Until then I hope there's another way to resolve this issue.
 
Apr 3, 2020
6
0
10
Since then I've removed the SoftwareDistribution folder from the HD, also removed all unavailable or ghost drives both manually and with the use of a software that can be seen in Device Manager if you enable showing unavailable devices, but that didn't change anything.
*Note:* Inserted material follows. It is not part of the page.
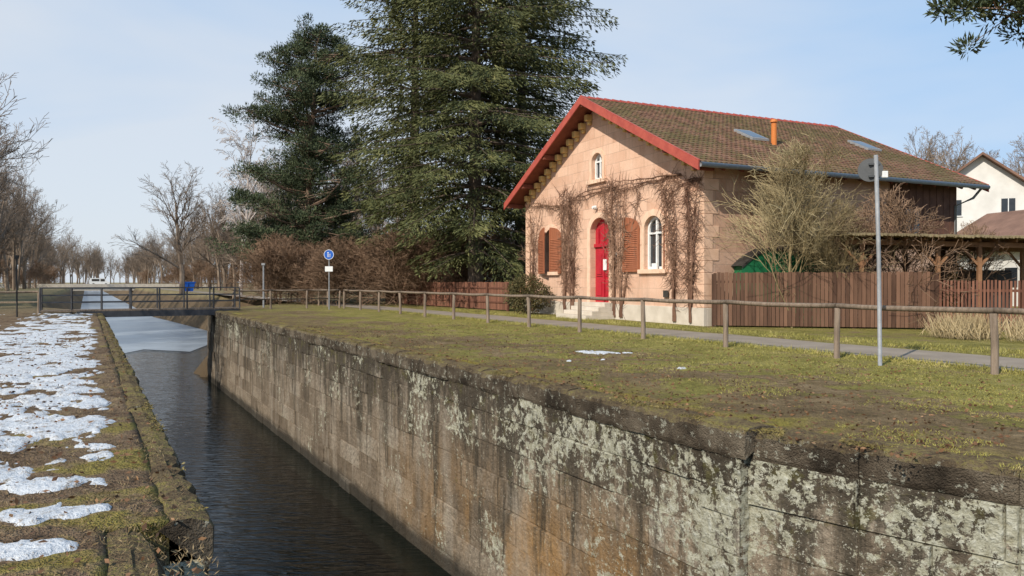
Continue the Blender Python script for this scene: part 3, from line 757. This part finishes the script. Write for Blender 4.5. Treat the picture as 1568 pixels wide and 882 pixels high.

I'm still looking for other ideas!
 
Apr 3, 2020
6
0
10
UPDATE: I might have mentioned that the system won't even start booting, however that's not actually the case as I recently discovered, that quiet boot is enabled in BIOS, which means instead of showing the white text on black screen, it shows the Acer logo. So the booting sequence starts, but hangs.

SOLUTION:
Partially it was a faulty caddy. When I replaced the caddy, it proceeded with booting, everything went as it should. However the system didn't recognize the hard drive, not even after a restart.
I did the following, which I'd found here https://teckangaroo.com/enable-windows-10-virtual-machine-platform/
- running "bcdedit /set hypervisorlaunchtype off" as an administrator in cmd
In the menu "Turn windows features on or off":
- Disabled -> Hyper-V
- Enabled -> Virtual Machine Platform
- Enabled -> Windows Hypervisor Platform

The interesting part is that I don't know which of the above solved my problem, because I undid all of them one by one, and the problem didn't come back.